Regarding the speed autosense, with both speed and duplex, the autonegotiation may be disabled (different hardware platforms do this differently - some deactivate the autonegotiation altogether, other leave it running but advertise only the particular static setting - it can get very, very confusing), in which case the FLPs would not be sent, either. However, each speed on Ethernet uses a distinctively different link coding scheme. The opposite device may be able to determine the speed simply at looking on the link coding scheme and voltage levels.
Best regards,
Peter
12-14-2011 11:27 PM
Hi Steven,
In theory it should be exactly the way you have mentioned.
Unfortunately neogotiation sometime fails, in which case Cisco defaults to 10/half settings.
What I propose is, set both interface to auto and then check output of command sh int fa0/1 on both routers.
This will give you the answer, whether it is sync at 10/half or 100/full.
That why, it is always advisable to hard code speed and duplex settings and not to leave them to auto.
Regards,
Smitesh
12-15-2011 03:18 AM
hi all,
i was just wondering how switch B is still able to sense the speed of the connetion.
cause i know that switch B will send a FLP to switch A to check for the settings. as switch A is hard coded it doesnt respond to the FLP and thus switch B will set itself to half duplex, as ethernet is by default a half duplex technology.
but what about the speed, how is it possible to get the speed for switch B.
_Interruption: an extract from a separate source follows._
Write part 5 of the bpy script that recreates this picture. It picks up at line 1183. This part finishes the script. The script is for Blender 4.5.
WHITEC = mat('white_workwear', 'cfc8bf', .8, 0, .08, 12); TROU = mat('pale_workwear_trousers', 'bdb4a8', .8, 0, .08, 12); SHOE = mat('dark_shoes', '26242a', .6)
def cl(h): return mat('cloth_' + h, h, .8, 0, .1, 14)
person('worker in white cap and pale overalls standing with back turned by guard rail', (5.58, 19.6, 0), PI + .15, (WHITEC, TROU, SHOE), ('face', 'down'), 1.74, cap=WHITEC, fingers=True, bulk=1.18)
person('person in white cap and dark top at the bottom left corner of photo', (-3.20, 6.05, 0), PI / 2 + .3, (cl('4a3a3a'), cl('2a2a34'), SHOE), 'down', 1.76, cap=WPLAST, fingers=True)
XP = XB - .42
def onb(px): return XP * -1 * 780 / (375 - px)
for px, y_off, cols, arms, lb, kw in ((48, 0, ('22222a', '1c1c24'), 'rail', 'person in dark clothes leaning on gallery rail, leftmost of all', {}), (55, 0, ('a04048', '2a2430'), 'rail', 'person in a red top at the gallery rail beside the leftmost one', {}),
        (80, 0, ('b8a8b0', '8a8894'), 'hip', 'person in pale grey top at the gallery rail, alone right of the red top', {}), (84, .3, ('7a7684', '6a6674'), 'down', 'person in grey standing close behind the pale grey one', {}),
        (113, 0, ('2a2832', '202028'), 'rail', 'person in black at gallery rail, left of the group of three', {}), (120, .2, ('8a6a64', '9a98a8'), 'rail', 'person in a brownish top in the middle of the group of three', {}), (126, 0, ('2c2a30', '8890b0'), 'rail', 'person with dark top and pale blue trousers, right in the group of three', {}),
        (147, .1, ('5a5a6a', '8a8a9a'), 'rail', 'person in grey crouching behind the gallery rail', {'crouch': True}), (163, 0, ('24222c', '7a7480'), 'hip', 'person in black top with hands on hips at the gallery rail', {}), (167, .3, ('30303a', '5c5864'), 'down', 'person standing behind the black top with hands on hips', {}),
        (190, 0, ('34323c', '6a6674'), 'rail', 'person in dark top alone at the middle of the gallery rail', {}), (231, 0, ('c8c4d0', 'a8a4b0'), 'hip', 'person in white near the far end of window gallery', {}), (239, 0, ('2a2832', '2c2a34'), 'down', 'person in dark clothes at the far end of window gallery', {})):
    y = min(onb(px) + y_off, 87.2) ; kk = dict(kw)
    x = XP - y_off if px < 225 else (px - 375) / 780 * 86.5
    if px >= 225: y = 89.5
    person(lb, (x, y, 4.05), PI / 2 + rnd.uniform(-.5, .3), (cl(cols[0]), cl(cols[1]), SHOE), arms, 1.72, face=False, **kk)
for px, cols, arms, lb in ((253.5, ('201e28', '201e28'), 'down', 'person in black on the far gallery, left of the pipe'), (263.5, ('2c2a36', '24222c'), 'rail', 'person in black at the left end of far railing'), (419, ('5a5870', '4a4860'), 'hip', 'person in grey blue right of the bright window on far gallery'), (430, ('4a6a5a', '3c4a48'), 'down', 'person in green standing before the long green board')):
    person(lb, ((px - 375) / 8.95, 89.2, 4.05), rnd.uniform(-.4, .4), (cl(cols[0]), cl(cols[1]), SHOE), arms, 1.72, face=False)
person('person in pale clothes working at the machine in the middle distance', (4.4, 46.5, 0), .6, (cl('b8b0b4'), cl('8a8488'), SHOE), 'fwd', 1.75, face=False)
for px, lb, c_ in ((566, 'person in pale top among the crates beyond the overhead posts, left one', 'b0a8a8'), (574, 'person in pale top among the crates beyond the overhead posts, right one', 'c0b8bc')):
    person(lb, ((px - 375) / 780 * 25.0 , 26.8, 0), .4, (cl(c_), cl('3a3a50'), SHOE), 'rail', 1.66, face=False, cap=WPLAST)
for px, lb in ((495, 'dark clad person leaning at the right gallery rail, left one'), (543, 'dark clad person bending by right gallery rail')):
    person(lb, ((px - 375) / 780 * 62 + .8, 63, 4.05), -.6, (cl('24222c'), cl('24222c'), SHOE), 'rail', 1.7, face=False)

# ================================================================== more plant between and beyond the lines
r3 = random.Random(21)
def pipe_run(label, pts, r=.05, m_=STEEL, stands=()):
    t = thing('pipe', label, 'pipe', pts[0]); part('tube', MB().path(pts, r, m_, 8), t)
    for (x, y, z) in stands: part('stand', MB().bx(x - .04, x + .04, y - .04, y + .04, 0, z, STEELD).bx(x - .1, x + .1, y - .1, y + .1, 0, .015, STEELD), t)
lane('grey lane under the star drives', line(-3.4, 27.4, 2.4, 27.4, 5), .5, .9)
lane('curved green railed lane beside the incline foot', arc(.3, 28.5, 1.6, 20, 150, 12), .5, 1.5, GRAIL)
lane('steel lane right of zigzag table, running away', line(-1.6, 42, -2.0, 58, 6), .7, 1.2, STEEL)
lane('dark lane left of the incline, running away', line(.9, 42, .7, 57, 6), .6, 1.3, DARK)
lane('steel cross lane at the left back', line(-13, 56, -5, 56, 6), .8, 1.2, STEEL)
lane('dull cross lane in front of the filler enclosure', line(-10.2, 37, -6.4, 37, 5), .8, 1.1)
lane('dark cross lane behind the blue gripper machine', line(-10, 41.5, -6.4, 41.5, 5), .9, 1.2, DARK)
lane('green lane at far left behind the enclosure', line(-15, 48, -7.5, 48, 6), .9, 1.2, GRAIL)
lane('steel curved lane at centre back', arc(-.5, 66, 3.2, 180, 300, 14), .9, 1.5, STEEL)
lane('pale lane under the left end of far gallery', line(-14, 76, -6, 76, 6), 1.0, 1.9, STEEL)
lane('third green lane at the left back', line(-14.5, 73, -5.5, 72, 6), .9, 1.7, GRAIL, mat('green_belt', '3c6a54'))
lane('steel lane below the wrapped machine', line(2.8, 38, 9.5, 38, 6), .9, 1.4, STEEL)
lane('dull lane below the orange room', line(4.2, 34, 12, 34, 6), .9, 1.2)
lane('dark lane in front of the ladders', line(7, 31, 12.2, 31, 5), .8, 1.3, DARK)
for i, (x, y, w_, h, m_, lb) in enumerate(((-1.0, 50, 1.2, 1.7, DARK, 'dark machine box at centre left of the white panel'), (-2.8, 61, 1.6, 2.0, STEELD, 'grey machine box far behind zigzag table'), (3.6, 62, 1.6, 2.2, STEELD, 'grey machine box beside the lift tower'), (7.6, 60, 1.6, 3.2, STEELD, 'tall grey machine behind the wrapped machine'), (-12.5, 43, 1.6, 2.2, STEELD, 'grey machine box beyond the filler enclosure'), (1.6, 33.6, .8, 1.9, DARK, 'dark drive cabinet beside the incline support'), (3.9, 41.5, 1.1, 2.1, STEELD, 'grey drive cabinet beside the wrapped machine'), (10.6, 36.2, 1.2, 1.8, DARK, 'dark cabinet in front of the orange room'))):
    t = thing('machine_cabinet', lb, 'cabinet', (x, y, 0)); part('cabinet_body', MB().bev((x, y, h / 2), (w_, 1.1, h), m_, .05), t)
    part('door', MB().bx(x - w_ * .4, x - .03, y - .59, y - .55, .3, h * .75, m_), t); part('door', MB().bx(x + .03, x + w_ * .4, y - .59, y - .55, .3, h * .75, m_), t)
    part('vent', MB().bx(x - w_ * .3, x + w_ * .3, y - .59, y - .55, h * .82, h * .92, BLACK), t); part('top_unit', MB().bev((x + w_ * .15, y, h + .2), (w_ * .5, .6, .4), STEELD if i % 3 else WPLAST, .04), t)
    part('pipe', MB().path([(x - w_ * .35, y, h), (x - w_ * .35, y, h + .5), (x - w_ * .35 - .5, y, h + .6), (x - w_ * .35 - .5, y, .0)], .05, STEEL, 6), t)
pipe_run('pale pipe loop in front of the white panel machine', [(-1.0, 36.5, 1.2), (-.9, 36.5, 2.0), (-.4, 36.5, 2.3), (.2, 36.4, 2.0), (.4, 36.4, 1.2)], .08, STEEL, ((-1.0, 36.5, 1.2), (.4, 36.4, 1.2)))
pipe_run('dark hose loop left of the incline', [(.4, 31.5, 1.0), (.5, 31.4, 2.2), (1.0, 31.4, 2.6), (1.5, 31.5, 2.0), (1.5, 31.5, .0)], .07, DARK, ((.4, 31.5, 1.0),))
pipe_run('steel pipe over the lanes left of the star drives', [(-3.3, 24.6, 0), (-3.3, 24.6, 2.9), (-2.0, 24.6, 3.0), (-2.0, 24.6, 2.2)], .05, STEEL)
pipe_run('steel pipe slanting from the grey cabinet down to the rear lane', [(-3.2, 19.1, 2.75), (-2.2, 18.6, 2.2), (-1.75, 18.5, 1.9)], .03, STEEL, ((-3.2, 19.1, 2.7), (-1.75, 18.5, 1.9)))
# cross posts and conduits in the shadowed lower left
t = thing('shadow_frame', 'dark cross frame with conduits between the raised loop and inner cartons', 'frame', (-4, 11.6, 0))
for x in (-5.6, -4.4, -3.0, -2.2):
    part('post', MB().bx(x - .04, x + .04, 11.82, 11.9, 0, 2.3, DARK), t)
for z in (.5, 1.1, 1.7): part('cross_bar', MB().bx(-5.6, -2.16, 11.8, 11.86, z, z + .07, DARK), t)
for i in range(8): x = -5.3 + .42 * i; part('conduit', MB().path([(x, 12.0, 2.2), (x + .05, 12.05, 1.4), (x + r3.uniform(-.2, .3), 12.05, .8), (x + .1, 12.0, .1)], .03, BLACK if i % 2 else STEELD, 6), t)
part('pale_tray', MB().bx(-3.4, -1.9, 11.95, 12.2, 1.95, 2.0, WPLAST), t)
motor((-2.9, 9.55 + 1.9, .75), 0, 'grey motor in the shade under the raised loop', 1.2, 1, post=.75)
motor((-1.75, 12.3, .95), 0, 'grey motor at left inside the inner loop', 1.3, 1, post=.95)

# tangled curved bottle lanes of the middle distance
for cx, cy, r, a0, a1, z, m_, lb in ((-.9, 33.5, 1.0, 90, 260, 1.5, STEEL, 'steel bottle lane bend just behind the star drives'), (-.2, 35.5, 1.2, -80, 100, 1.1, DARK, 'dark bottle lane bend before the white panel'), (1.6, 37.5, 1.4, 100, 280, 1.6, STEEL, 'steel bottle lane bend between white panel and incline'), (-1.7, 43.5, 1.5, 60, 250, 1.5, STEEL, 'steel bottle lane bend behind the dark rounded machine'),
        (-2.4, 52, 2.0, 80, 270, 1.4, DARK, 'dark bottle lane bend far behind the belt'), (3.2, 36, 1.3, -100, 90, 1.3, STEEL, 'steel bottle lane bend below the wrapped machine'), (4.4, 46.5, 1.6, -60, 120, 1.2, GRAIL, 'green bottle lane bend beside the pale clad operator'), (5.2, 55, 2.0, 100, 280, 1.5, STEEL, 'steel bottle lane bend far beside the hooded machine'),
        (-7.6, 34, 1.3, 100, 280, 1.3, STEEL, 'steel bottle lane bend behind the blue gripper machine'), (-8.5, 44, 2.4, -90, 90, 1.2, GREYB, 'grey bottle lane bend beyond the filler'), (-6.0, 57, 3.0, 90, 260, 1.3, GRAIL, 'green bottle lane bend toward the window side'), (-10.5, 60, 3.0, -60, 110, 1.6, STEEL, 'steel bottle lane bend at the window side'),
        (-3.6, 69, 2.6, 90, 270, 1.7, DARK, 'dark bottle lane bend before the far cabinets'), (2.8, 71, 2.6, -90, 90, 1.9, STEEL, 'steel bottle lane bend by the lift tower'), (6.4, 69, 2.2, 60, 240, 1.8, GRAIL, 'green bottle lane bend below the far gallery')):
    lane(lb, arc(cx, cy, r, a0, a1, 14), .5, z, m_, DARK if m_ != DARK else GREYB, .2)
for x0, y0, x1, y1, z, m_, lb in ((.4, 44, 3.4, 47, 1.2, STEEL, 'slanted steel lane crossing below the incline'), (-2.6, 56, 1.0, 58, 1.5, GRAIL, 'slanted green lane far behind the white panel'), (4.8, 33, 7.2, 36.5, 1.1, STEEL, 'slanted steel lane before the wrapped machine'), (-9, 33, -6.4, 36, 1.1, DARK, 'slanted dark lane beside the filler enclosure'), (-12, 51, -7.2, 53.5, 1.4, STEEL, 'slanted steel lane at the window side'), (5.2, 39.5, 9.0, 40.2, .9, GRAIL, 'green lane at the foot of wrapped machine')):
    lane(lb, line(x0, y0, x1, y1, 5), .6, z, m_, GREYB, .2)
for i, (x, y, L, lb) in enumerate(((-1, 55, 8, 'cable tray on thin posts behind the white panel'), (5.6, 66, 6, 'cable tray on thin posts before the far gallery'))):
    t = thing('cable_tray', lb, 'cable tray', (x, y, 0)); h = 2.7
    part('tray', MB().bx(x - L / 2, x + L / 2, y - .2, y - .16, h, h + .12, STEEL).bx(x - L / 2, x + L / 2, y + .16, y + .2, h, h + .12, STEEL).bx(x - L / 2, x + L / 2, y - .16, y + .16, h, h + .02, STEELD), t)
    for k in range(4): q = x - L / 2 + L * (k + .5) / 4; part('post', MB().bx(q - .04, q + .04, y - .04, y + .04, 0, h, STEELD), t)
i thought the speed is also checked via the FLP.
regrads,
florian
12-15-2011 05:42 AM
Florian,
Are you using a cross-over cable? On devices supporting auto-MDIX, setting the duplex and speed manually will deactivate the auto-MDIX function. If you are using a straight-through cable between two switches, this can result in the link going down. This seems to be the case when you define the 100/Full mode statically on your 3750. Note that the 2950 does not support auto-MDIX and can not adapt to the cable type. For these epxeriments, you should be using a cross-over cable to interconnect your switches.
Regarding the speed autosense, with both speed and duplex, the autonegotiation may be disabled (different hardware platforms do this differently - some deactivate the autonegotiation altogether, other leave it running but advertise only the particular static setting - it can get very, very confusing), in which case the FLPs would not be sent, either. However, each speed on Ethernet uses a distinctively different link coding scheme. The opposite device may be able to determine the speed simply at looking on the link coding scheme and voltage levels.
Best regards,
Peter
12-15-2011 06:36 AM
hi peter,
it was actually stevens post, i just had a additional question regarding the speed sense, but thanks for your answer.
so if a switch, set to auto/auto, could still sense the speed even though it doesnt get a FLP through the link coding scheme or by looking at the voltage levels running on the medium.
florian
12-15-2011 11:33 AM
Hi Florian,
Aaah, yes, I was kind of too hasty to answer. Thank you for correcting me. Steven, I apologize
Best regards,
Peter
12-20-2011 05:42 PM
Not a problem. Thank you for the help.